Unfortunately I don’t have a lot of time to write today, so I thought I would do something brief but close to my heart and give you a recommendation. I was recently replaying an old video game that I loved as a child, Paper Mario: The Thousand Year Door. It is a ludicrous RPG (role-playing game) where Mario of the Mario series explores a world made of paper and must save the world by finding mysterious Crystal Stars. What I love about the game is that it balances its tremendous goofiness with a shockingly serious plot. Although the story is serious, the characters and events are hilarious to the audience. I found myself about two thirds into the game and reflecting sadly to myself that I can never find something quite like it. Then a friend recommended The Adventure Zone.

The Adventure Zone is a podcast starring the eminently popular McElroy brothers of the hit My Brother My Brother and Me. While their main show is an advice podcast where the three brothers Justin, Travis, and Griffin dole out remarkably questionable advice, The Adventure Zone is something different. On a lark the three of them decided to try to play a game of Dungeons and Dragons with their father, Clint McElroy. The result is something truly special.

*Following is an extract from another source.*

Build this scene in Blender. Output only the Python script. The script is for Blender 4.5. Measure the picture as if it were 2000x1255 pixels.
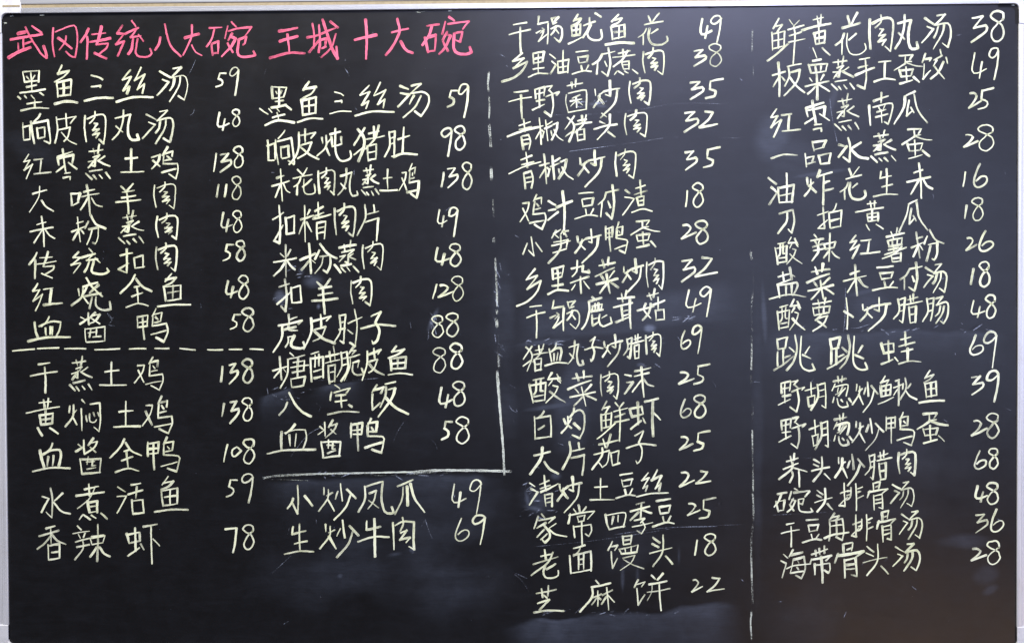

The youngest brother Griffin serves as the Dungeon Master and creates that situations and enemies that they face. His world is ridiculous and hilarious, but also has touches of earnestness to it. In the course of their first adventure the trio of heroes meet a shockingly affectionate monster called a bugbear, (Klaarg the Hugbear) and also manage to level an entire town and kill all of its inhabitants. The story is grand in scope, with the weight of the world on the adventurers’ shoulders, but also flexible enough to allow for one of the characters to embark upon a recurring side quest to discover the taco.

It is this flexibility that makes the story so entertaining, because while the game has rules there is a sense that anything could happen. Author John Green has spoken in the past about how one of the benefits to his anxiety is that he can imagine immediately what the worst scenario will be in any situation. This helps him to create stories that are gripping because there is a constant chance that things will spiral out of control. The Adventure Zone has something even more unique in that events occur due to true randomness. In Dungeons and Dragons, the players roll dice to see if their character will succeed in any number of different endeavors. This means that at any moment our heroes could roll a one and critically fail at their task, or roll a twenty and succeed in impressive fashion.

The inherent randomness is one of the things that make The Adventure Zone so entertaining. It does not hurt that the four players have at least 50 cumulative years of podcasting and radio knowledge between them, and are all incredibly creative and engaging. Perhaps nothing has made me laugh harder than the aforementioned character, also named Taako, breaking down and repeatedly telling another character very seriously, “Listen it’s not all goof-goof… I’m a person!”